L’arguto, fine, rabbioso Nick Cave degli esordi si è evoluto, ha arricchito i suoi arrangiamenti, ha allargato la band (ai soliti Mick Harvey e Blixa Bargeld si aggiungono altri musicisti, tra i quali Jim Sclavunos, il primo batterista dei Sonic Youth) e la sua genialità compositiva qui raggiunge uno dei suoi picchi più elevati. La voce cavernosa e squarciante del cantautore australiano scava nella profondità dell’anima ed è sempre più vicina al suo padre spirituale, il tanto (giustamente) adorato Leonard Cohen. Non solo la musica, la voce e i testi citano il cantautore canadese, perfino il libretto sembra riprendere alcune idee di “New Skin for the Old Ceremony”. Ma a fronte di questo palesato punto d’ispirazione, Nick Cave mostra di possedere il carisma per ergersi a punto saldo della musica contemporanea.

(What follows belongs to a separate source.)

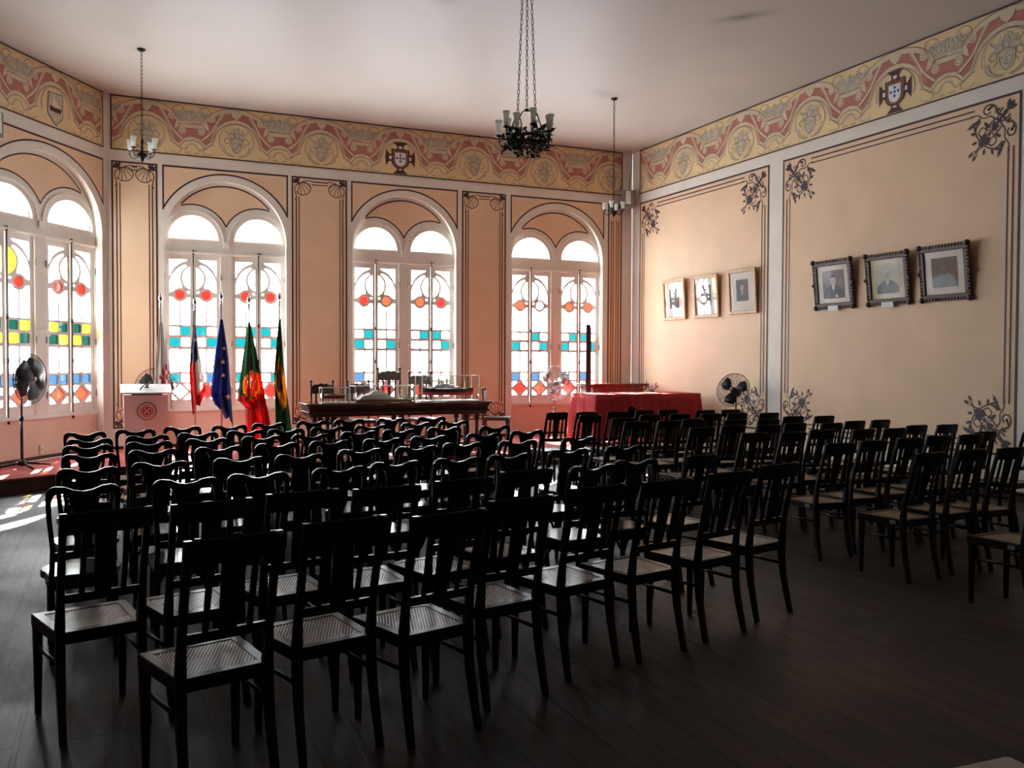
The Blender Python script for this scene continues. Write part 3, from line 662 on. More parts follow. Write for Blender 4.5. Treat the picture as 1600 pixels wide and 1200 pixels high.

E in alcuni casi parlare di musica leggera sembra veramente sminuente, come quando si aprono le porte d’ebano dietro cui sono celate “Henry Lee” (insieme a P.J. Harvey), “Where the Wild Roses Grow” (ma possibile che quell’angelo sia Kylie Minogue???), “The Kindness of Strangers” con il pianto straziante ed etereo di Anita Lane. L’album si chiude come un ritrovo di amici, tutti a cantare intorno alla dolce melodia di “Death is not the End” di Bob Dylan. Al coro finale intervengono PJ Harvey, Shane MacGowan, Kylie Minogue, Thomas Wydler, Anita Lane e Blixa Bargeld. Un balletto delicato in omaggio di tutti gli omicidi, immaginari e non, sempre consapevoli di essere sempre innanzitutto omicidi di noi stessi. Una lezione di poesia e d’umanità unica nel suo genere. Forse, insieme a “Ok Computer”, il più grande album pubblicato negli anni ’90.